One would also think that a Chief Internal Auditor should not have to be told to conduct themselves in an exemplary manner and not cut corners in the most obvious way.
Oh, and is anyone else surprised he ended up at CMS?
- Peter Snarker - Wednesday, May 30, 12 @ 2:51 pm:
The OEIG is, truth to tell, primarily a tool by which employees with grudges against each other can try and get each other in trouble.
- Who Cares - Wednesday, May 30, 12 @ 4:03 pm:
Ate lunch at his desk? Who cares. Don’t they have bigger fish to fry.
- Cincinnatus - Wednesday, May 30, 12 @ 4:42 pm:
- Who Cares - Wednesday, May 30, 12 @ 4:03 pm:
“Ate lunch at his desk? Who cares. Don’t they have bigger fish to fry.”
Just don’t eat the fish at your desk…
- IGs - Wednesday, May 30, 12 @ 4:58 pm:
Chicago IG is pretty much the same. Decided to investigate some nonsensical garbage, ridiculous questions during interview…all the while trucking scandal was going on and IG was seemingly oblivious. Oh, and despite a recommendation of termination-the Department reduced it to written reprimand.
- Quiet Sage - Wednesday, May 30, 12 @ 5:43 pm:
With all the cuts in governmental services, this is what the State is spending its money on?

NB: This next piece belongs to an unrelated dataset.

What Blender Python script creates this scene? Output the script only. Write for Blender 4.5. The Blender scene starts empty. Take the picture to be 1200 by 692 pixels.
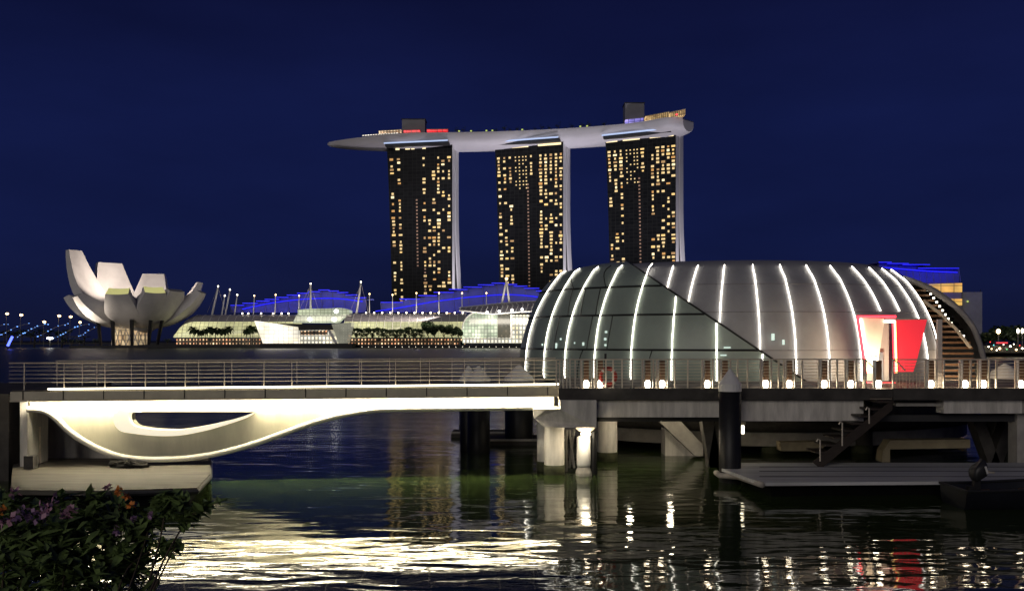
import bpy, math, random
import numpy as np
from math import sin, cos, pi, radians
from mathutils import Vector
random.seed(7)

# ------------------------------------------------------------------ camera, sky, fill light, exposure
SC = bpy.context.scene
COL = SC.collection
F, CAMH, PX0, PY0 = 1100.0, 5.5, 600.0, 398.0          # focal length in photo pixels, eye height, principal point
cam_d = bpy.data.cameras.new('camera'); cam = bpy.data.objects.new('camera', cam_d); COL.objects.link(cam)
cam.location = (0, 0, CAMH); cam.rotation_euler = (radians(90), 0, 0)
cam_d.sensor_width = 36; cam_d.lens = 36 * F / 1200; cam_d.shift_y = (PY0 - 346) / 1200
cam_d.clip_start = 0.1; cam_d.clip_end = 12000
SC.camera = cam

W = bpy.data.worlds.new('World'); SC.world = W; W.use_nodes = True
SUN_EL, SUN_AZ = radians(18), radians(205)
def build_world():
    n, l = W.node_tree.nodes, W.node_tree.links
    n.clear()
    out = n.new('ShaderNodeOutputWorld'); bg = n.new('ShaderNodeBackground')
    sky = n.new('ShaderNodeTexSky'); sky.sky_type = 'NISHITA'; sky.sun_disc = False
    sky.sun_elevation = radians(-4.5); sky.sun_rotation = SUN_AZ; sky.altitude = 10
    tc = n.new('ShaderNodeTexCoord'); sep = n.new('ShaderNodeSeparateXYZ')
    ramp = n.new('ShaderNodeValToRGB'); e = ramp.color_ramp.elements
    e[0].position = 0.0; e[0].color = (0.0050, 0.0068, 0.026, 1)
    e[1].position = 0.62; e[1].color = (0.0026, 0.0030, 0.020, 1)
    a = e.new(0.10); a.color = (0.0055, 0.0094, 0.051, 1)
    b = e.new(0.22); b.color = (0.0053, 0.0092, 0.054, 1)
    b = e.new(0.34); b.color = (0.0040, 0.0060, 0.036, 1)
    noise = n.new('ShaderNodeTexNoise'); noise.inputs['Scale'].default_value = 3.0; noise.inputs['Detail'].default_value = 5
    mp = n.new('ShaderNodeMapping'); mp.inputs['Scale'].default_value = (1, 1, 3.5)
    mr = n.new('ShaderNodeMapRange'); mr.inputs['To Min'].default_value = 0.6; mr.inputs['To Max'].default_value = 1.45
    mul = n.new('ShaderNodeMixRGB'); mul.blend_type = 'MULTIPLY'; mul.inputs[0].default_value = 1
    sm = n.new('ShaderNodeMixRGB'); sm.blend_type = 'MULTIPLY'; sm.inputs[0].default_value = 1; sm.inputs[2].default_value = (0.02, 0.02, 0.03, 1)
    add = n.new('ShaderNodeMixRGB'); add.blend_type = 'ADD'; add.inputs[0].default_value = 1
    l.new(tc.outputs['Generated'], sep.inputs[0]); l.new(sep.outputs['Z'], ramp.inputs[0])
    l.new(tc.outputs['Generated'], mp.inputs[0]); l.new(mp.outputs[0], noise.inputs['Vector'])
    l.new(noise.outputs[0], mr.inputs[0])
    l.new(ramp.outputs[0], mul.inputs[1]); l.new(mr.outputs[0], mul.inputs[2])
    l.new(sky.outputs[0], sm.inputs[1])
    l.new(mul.outputs[0], add.inputs[1]); l.new(sm.outputs[0], add.inputs[2])
    l.new(add.outputs[0], bg.inputs[0]); bg.inputs[1].default_value = 1.0
    l.new(bg.outputs[0], out.inputs[0])
build_world()

sun_d = bpy.data.lights.new('sun', 'SUN'); sun_d.energy = 0.48; sun_d.angle = radians(25); sun_d.color = (1.0, 0.92, 0.82)
sun = bpy.data.objects.new('sun', sun_d); COL.objects.link(sun)
sun.rotation_euler = (pi / 2 - SUN_EL, 0, radians(-22)); sun.location = (-20, -30, 60)

vs = SC.view_settings
vs.view_transform = 'Standard'; vs.look = 'None'; vs.exposure = 0.0; vs.gamma = 1; vs.use_curve_mapping = False
SC.render.engine = 'CYCLES'
SC.cycles.use_denoising = True
SC.cycles.max_bounces = 6; SC.cycles.diffuse_bounces = 2; SC.cycles.glossy_bounces = 4; SC.cycles.transparent_max_bounces = 8
SC.cycles.sample_clamp_indirect = 6; SC.cycles.sample_clamp_direct = 0

# ------------------------------------------------------------------ helpers
def P(px, py, Y):
    return Vector(((px - PX0) * Y / F, Y, CAMH - (py - PY0) * Y / F))
def X(px, Y): return (px - PX0) * Y / F
def Z(py, Y): return CAMH - (py - PY0) * Y / F

ORD = ('first second third fourth fifth sixth seventh eighth ninth tenth eleventh twelfth thirteenth fourteenth fifteenth sixteenth '
       'seventeenth eighteenth nineteenth twentieth twenty-first twenty-second twenty-third twenty-fourth twenty-fifth twenty-sixth '
       'twenty-seventh twenty-eighth twenty-ninth thirtieth thirty-first thirty-second thirty-third thirty-fourth thirty-fifth').split()

def surf(name, col, rough=0.6, var=0.25, scale=2.0, metal=0.0, bump=0.0, spec=0.5, stretch=(1, 1, 1)):
    m = bpy.data.materials.new(name); m.use_nodes = True
    n, l = m.node_tree.nodes, m.node_tree.links
    b = n['Principled BSDF']
    b.inputs['Roughness'].default_value = rough; b.inputs['Metallic'].default_value = metal
    b.inputs['Specular IOR Level'].default_value = spec
    tc = n.new('ShaderNodeTexCoord'); mp = n.new('ShaderNodeMapping'); mp.inputs['Scale'].default_value = stretch
    no = n.new('ShaderNodeTexNoise'); no.inputs['Scale'].default_value = scale; no.inputs['Detail'].default_value = 6
    no.inputs['Roughness'].default_value = 0.65
    rp = n.new('ShaderNodeMapRange'); rp.inputs['From Min'].default_value = 0.3; rp.inputs['From Max'].default_value = 0.7
    mx = n.new('ShaderNodeMixRGB')
    mx.inputs[1].default_value = (*[c * (1 - var) for c in col], 1); mx.inputs[2].default_value = (*[min(1, c * (1 + var)) for c in col], 1)
    l.new(tc.outputs['Object'], mp.inputs[0]); l.new(mp.outputs[0], no.inputs['Vector']); l.new(no.outputs[0], rp.inputs[0])
    l.new(rp.outputs[0], mx.inputs[0]); l.new(mx.outputs[0], b.inputs['Base Color'])
    if bump:
        bp = n.new('ShaderNodeBump'); bp.inputs['Strength'].default_value = 1; bp.inputs['Distance'].default_value = bump
        l.new(no.outputs[0], bp.inputs['Height']); l.new(bp.outputs[0], b.inputs['Normal'])
    return m

def glow(name, col, strength):
    m = bpy.data.materials.new(name); m.use_nodes = True
    b = m.node_tree.nodes['Principled BSDF']
    b.inputs['Base Color'].default_value = (*[c * 0.5 for c in col], 1)
    b.inputs['Emission Color'].default_value = (*col, 1); b.inputs['Emission Strength'].default_value = strength
    return m

def lit_glass(name, c1, c2, strength, bw, bh, mortar=0.06, dark=0.12, axis='X', noise=0.6, nscale=0.08):
    """interior-lit glazing: panes of varied brightness between dark mullions"""
    m = bpy.data.materials.new(name); m.use_nodes = True
    n, l = m.node_tree.nodes, m.node_tree.links
    b = n['Principled BSDF']; b.inputs['Roughness'].default_value = 0.15; b.inputs['Base Color'].default_value = (0.05, 0.06, 0.06, 1)
    tc = n.new('ShaderNodeTexCoord'); sp = n.new('ShaderNodeSeparateXYZ'); cb = n.new('ShaderNodeCombineXYZ')
    l.new(tc.outputs['Object'], sp.inputs[0]); l.new(sp.outputs[axis], cb.inputs[0]); l.new(sp.outputs['Z'], cb.inputs[1])
    br = n.new('ShaderNodeTexBrick'); br.offset = 0.0
    br.inputs['Color1'].default_value = (*c1, 1); br.inputs['Color2'].default_value = (*c2, 1)
    br.inputs['Mortar'].default_value = (*[c * dark for c in c1], 1)
    br.inputs['Scale'].default_value = 1; br.inputs['Brick Width'].default_value = bw; br.inputs['Row Height'].default_value = bh
    br.inputs['Mortar Size'].default_value = mortar * min(bw, bh); br.inputs['Mortar Smooth'].default_value = 0.1
    l.new(cb.outputs[0], br.inputs['Vector'])
    no = n.new('ShaderNodeTexNoise'); no.inputs['Scale'].default_value = nscale; no.inputs['Detail'].default_value = 3
    l.new(cb.outputs[0], no.inputs['Vector'])
    mr = n.new('ShaderNodeMapRange'); mr.inputs['From Min'].default_value = 0.32; mr.inputs['From Max'].default_value = 0.68
    mr.inputs['To Min'].default_value = strength * (1 - noise); mr.inputs['To Max'].default_value = strength * (1 + noise)
    l.new(no.outputs[0], mr.inputs[0]); l.new(mr.outputs[0], b.inputs['Emission Strength']); l.new(br.outputs[0], b.inputs['Emission Color'])
    return m

class MB:
    def __init__(s): s.v = []; s.f = []
    def add(s, vs, fs):
        k = len(s.v); s.v += [tuple(v) for v in vs]; s.f += [tuple(i + k for i in f) for f in fs]
    def box(s, c, d, rz=0.0):
        x, y, z = [h / 2 for h in d]; cs, sn = cos(rz), sin(rz); vs = []
        for dz in (-z, z):
            for dx, dy in ((-x, -y), (x, -y), (x, y), (-x, y)):
                vs.append((c[0] + dx * cs - dy * sn, c[1] + dx * sn + dy * cs, c[2] + dz))
        s.add(vs, [(0, 3, 2, 1), (4, 5, 6, 7), (0, 1, 5, 4), (1, 2, 6, 5), (2, 3, 7, 6), (3, 0, 4, 7)])
    def span(s, a, b):
        s.box([(p + q) / 2 for p, q in zip(a, b)], [abs(q - p) for p, q in zip(a, b)])
    def prism(s, pts, off):
        n = len(pts); o = Vector(off); pts = [Vector(p) for p in pts]
        s.add(pts + [p + o for p in pts], [tuple(range(n)), tuple(range(2 * n - 1, n - 1, -1))] + [(i, i + n, (i + 1) % n + n, (i + 1) % n) for i in range(n)])
    def quad(s, *p): s.add(p, [tuple(range(len(p)))])
    def tube(s, pts, r, n=6, closed=False):
        pts = [Vector(p) for p in pts]; m = len(pts); rs = r if isinstance(r, (list, tuple)) else [r] * m
        vs = []; fs = []; prev = None
        for i, p in enumerate(pts):
            if closed: t = pts[(i + 1) % m] - pts[i - 1]
            else: t = pts[min(i + 1, m - 1)] - pts[max(i - 1, 0)]
            if t.length < 1e-9: t = Vector((0, 0, 1))
            t.normalize()
            if prev is None:
                a = Vector((0, 0, 1)) if abs(t.z) < 0.9 else Vector((1, 0, 0))
                prev = t.cross(a).normalized()
            u = (prev - t * prev.dot(t)).normalized(); prev = u; w = t.cross(u)
            for k in range(n):
                an = 2 * pi * k / n
                vs.append(p + (u * cos(an) + w * sin(an)) * rs[i])
        for i in range(m if closed else m - 1):
            j = (i + 1) % m
            for k in range(n): fs.append((i * n + k, i * n + (k + 1) % n, j * n + (k + 1) % n, j * n + k))
        if not closed: fs += [tuple(range(n - 1, -1, -1)), tuple((m - 1) * n + k for k in range(n))]
        s.add(vs, fs)
    def lathe(s, prof, c, n=20):
        vs = []; fs = []
        for r, z in prof:
            for k in range(n):
                a = 2 * pi * k / n; vs.append((c[0] + r * cos(a), c[1] + r * sin(a), c[2] + z))
        for i in range(len(prof) - 1):
            for k in range(n): fs.append((i * n + k, i * n + (k + 1) % n, (i + 1) * n + (k + 1) % n, (i + 1) * n + k))
        fs += [tuple(range(n - 1, -1, -1)), tuple((len(prof) - 1) * n + k for k in range(n))]
        s.add(vs, fs)
    def grid(s, rows, flip=False):
        n = len(rows[0]); vs = [p for r in rows for p in r]; fs = []
        for i in range(len(rows) - 1):
            for k in range(n - 1):
                q = (i * n + k, i * n + k + 1, (i + 1) * n + k + 1, (i + 1) * n + k)
                fs.append(q[::-1] if flip else q)
        s.add(vs, fs)
    def build(s, name, mat, parent=None, smooth=False):
        o0 = Vector(parent['origin_xyz']) if parent is not None and 'origin_xyz' in parent else Vector((0, 0, 0))
        me = bpy.data.meshes.new(name); me.from_pydata([tuple(Vector(v) - o0) for v in s.v], [], s.f); me.materials.append(mat); me.update()
        if smooth:
            for p in me.polygons: p.use_smooth = True
        o = bpy.data.objects.new(name, me); COL.objects.link(o)
        if parent is not None:
            o.parent = parent
            if o0.length: o['origin_xyz'] = tuple(o0)
        return o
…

- Secret Square - Wednesday, May 30, 12 @ 7:18 pm:
“if he wanted to could he have taken 43 minutes of time? I seem to remember that it needed to be in a certain increment.”
In my agency we are supposed to calculate our work time on our time sheets to the nearest 1/4 hour, so a 43-minute break would have to be registered as 45 minutes. However, I also believe CMS has rules saying that personal, vacation and sick time has to be taken in at least 1/2 hour increments, so if 30 minutes was not sufficient, you would have to claim a full hour — which would have given this guy 17 MORE minutes of free time.
- Dyhams - Wednesday, May 30, 12 @ 7:57 pm:
They don’t mention that Stone was stopped from completing an audit o a dept run by a well connected friend of Stone’s boss
- Arthur Andersen - Wednesday, May 30, 12 @ 8:43 pm:
Sounds kinky to me, Dyhaus.
- Who Cares - Wednesday, May 30, 12 @ 8:51 pm:
That IG Office needs to be abolished. They don’t even protect the whistleblowers.